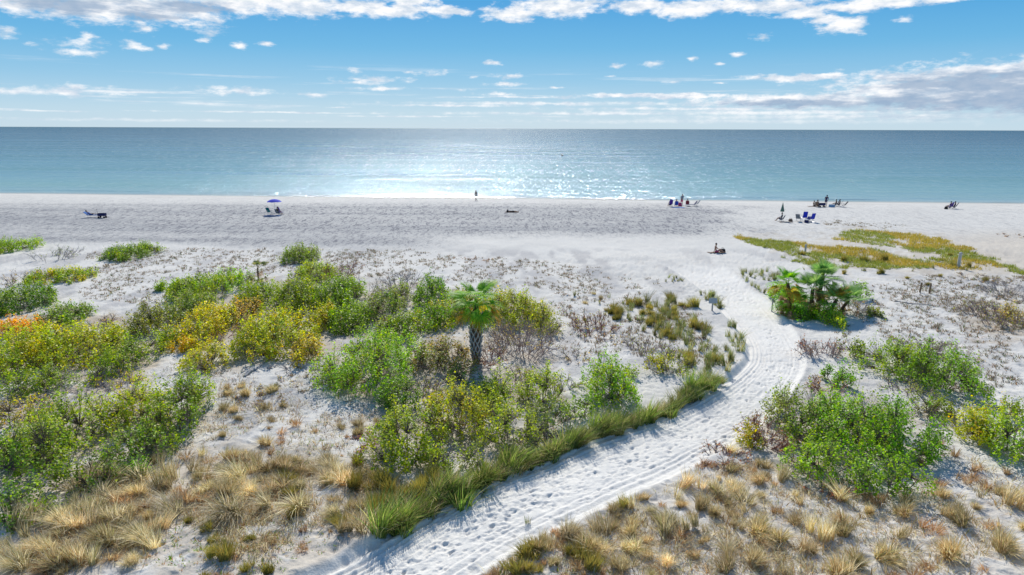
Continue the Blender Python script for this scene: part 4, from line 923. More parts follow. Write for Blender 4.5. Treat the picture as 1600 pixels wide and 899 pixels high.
# hedge of tall grass on the left bank of the path
def along(pts, n, jit):
    W_ = np.array([gp(*p)[:2] for p in pts]); d = np.linalg.norm(np.diff(W_, axis=0), axis=1); S = np.concatenate([[0], np.cumsum(d)])
    out = []
    for k in range(n):
        s = (k + random.uniform(-.3, .3)) / n * S[-1]; i = min(max(np.searchsorted(S, s) - 1, 0), len(d) - 1); q = (s - S[i]) / d[i]
        p = W_[i] * (1 - q) + W_[i + 1] * q + rng.normal(0, jit, 2); out.append((p[0], p[1], hz(p[0], p[1])))
    return out
edge_pts = [(640, 790), (700, 758), (780, 722), (850, 698), (920, 674), (980, 655), (1040, 628), (1100, 598), (1130, 568)]
def bank_s(px, py):
    g = gp(px, py); return float(path_st(np.array([g[0]]), np.array([g[1]]))[0][0])
h0, h1 = bank_s(655, 800), bank_s(1135, 590)
nH = int((h1 - h0) / 0.21)
for k in range(nH):
    for rank in (0, 1):
        if (rank and k % 2) or rng.random() < .13: continue
        sq = h0 + (h1 - h0) * (k + rng.uniform(-.4, .4)) / nH; i = int(min(max(np.searchsorted(Sarc, sq), 1), len(Cs) - 1))
        q = (sq - Sarc[i - 1]) / seglen[i - 1]; c = Cs[i - 1] * (1 - q) + Cs[i] * q; l = Ls[i - 1] * (1 - q) + Ls[i] * q
        p = c + (l - c) * (1.09 + .04 * rng.normal() + .16 * rank); big = 1 - .45 * k / nH
        put_clump(G_wisp[rng.integers(0, 7)] if rng.random() < .12 else G_hedge[rng.integers(0, 8)], (p[0], p[1], hz(p[0], p[1])), rng.uniform(.7, 1.15) * (.85 + .5 * big), rng.normal(0, .9), 'tall_grass', 'tall green grass clump in the hedge along the left bank of the path', 'grass clump', 'tall grass hedge along the path')
h2 = bank_s(1112, 470); SIGN = gp(1113, 492)[:2]
for k in range(64):
    sq = h1 + (h2 - h1) * rng.uniform(-.03, 1); i = int(min(max(np.searchsorted(Sarc, sq), 1), len(Cs) - 1)); l = Ls[i]; c = Cs[i]
    p = c + (l - c) * (1.12 + .75 * rng.uniform(0, 1) ** 1.4)
    if np.hypot(*(p - SIGN)) < 2.6: continue
    put_clump(G_oats[rng.integers(0, 7)], (p[0], p[1], hz(p[0], p[1])), rng.uniform(.65, 1.1), rng.uniform(0, 6.28), 'grass_tuft', 'upright olive tuft standing on the left bank where the path bends', 'grass tuft', 'upright tufts on the left bank of the bend')
for P in along([(590, 800), (640, 775), (690, 745)], 9, .2):
    put_clump(G_olive[rng.integers(0, 5)], P, rng.uniform(.8, 1.2), 0, 'tall_grass', 'yellowish grass clump at the lower end of the hedge along the path', 'grass clump', 'yellowish clumps at the lower end of the hedge')
zone([(975, 470), (1050, 465), (1100, 500), (1128, 520), (1138, 570), (1110, 600), (1070, 585), (1050, 540), (1000, 510), (960, 500)], 92, .28, [G_oats, G_oats, G_oats, G_olive], .75, 1.3, 'grass_tuft',
     'upright grass tuft planted inside the bend of the path', 'grass tuft', 'planted tufts inside the bend of the path')
zone([(890, 455), (985, 455), (985, 500), (900, 485)], 14, .8, [G_oats, G_tan], .5, .8, 'grass_tuft',
     'grass tuft on sand left of the planted tufts at the bend', 'grass tuft', 'small tufts left of the bend')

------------

STATED GOAL: Leave the pictures out and copy the rest of the data exactly.

SOLUTION:
Continue the Blender Python script for this scene: part 4, from line 923. More parts follow. Write for Blender 4.5. Treat the picture as 1600 pixels wide and 899 pixels high.
# hedge of tall grass on the left bank of the path
def along(pts, n, jit):
    W_ = np.array([gp(*p)[:2] for p in pts]); d = np.linalg.norm(np.diff(W_, axis=0), axis=1); S = np.concatenate([[0], np.cumsum(d)])
    out = []
    for k in range(n):
        s = (k + random.uniform(-.3, .3)) / n * S[-1]; i = min(max(np.searchsorted(S, s) - 1, 0), len(d) - 1); q = (s - S[i]) / d[i]
        p = W_[i] * (1 - q) + W_[i + 1] * q + rng.normal(0, jit, 2); out.append((p[0], p[1], hz(p[0], p[1])))
    return out
edge_pts = [(640, 790), (700, 758), (780, 722), (850, 698), (920, 674), (980, 655), (1040, 628), (1100, 598), (1130, 568)]
def bank_s(px, py):
    g = gp(px, py); return float(path_st(np.array([g[0]]), np.array([g[1]]))[0][0])
h0, h1 = bank_s(655, 800), bank_s(1135, 590)
nH = int((h1 - h0) / 0.21)
for k in range(nH):
    for rank in (0, 1):
        if (rank and k % 2) or rng.random() < .13: continue
        sq = h0 + (h1 - h0) * (k + rng.uniform(-.4, .4)) / nH; i = int(min(max(np.searchsorted(Sarc, sq), 1), len(Cs) - 1))
        q = (sq - Sarc[i - 1]) / seglen[i - 1]; c = Cs[i - 1] * (1 - q) + Cs[i] * q; l = Ls[i - 1] * (1 - q) + Ls[i] * q
        p = c + (l - c) * (1.09 + .04 * rng.normal() + .16 * rank); big = 1 - .45 * k / nH
        put_clump(G_wisp[rng.integers(0, 7)] if rng.random() < .12 else G_hedge[rng.integers(0, 8)], (p[0], p[1], hz(p[0], p[1])), rng.uniform(.7, 1.15) * (.85 + .5 * big), rng.normal(0, .9), 'tall_grass', 'tall green grass clump in the hedge along the left bank of the path', 'grass clump', 'tall grass hedge along the path')
h2 = bank_s(1112, 470); SIGN = gp(1113, 492)[:2]
for k in range(64):
    sq = h1 + (h2 - h1) * rng.uniform(-.03, 1); i = int(min(max(np.searchsorted(Sarc, sq), 1), len(Cs) - 1)); l = Ls[i]; c = Cs[i]
    p = c + (l - c) * (1.12 + .75 * rng.uniform(0, 1) ** 1.4)
    if np.hypot(*(p - SIGN)) < 2.6: continue
    put_clump(G_oats[rng.integers(0, 7)], (p[0], p[1], hz(p[0], p[1])), rng.uniform(.65, 1.1), rng.uniform(0, 6.28), 'grass_tuft', 'upright olive tuft standing on the left bank where the path bends', 'grass tuft', 'upright tufts on the left bank of the bend')
for P in along([(590, 800), (640, 775), (690, 745)], 9, .2):
    put_clump(G_olive[rng.integers(0, 5)], P, rng.uniform(.8, 1.2), 0, 'tall_grass', 'yellowish grass clump at the lower end of the hedge along the path', 'grass clump', 'yellowish clumps at the lower end of the hedge')
zone([(975, 470), (1050, 465), (1100, 500), (1128, 520), (1138, 570), (1110, 600), (1070, 585), (1050, 540), (1000, 510), (960, 500)], 92, .28, [G_oats, G_oats, G_oats, G_olive], .75, 1.3, 'grass_tuft',
     'upright grass tuft planted inside the bend of the path', 'grass tuft', 'planted tufts inside the bend of the path')
zone([(890, 455), (985, 455), (985, 500), (900, 485)], 14, .8, [G_oats, G_tan], .5, .8, 'grass_tuft',
     'grass tuft on sand left of the planted tufts at the bend', 'grass tuft', 'small tufts left of the bend')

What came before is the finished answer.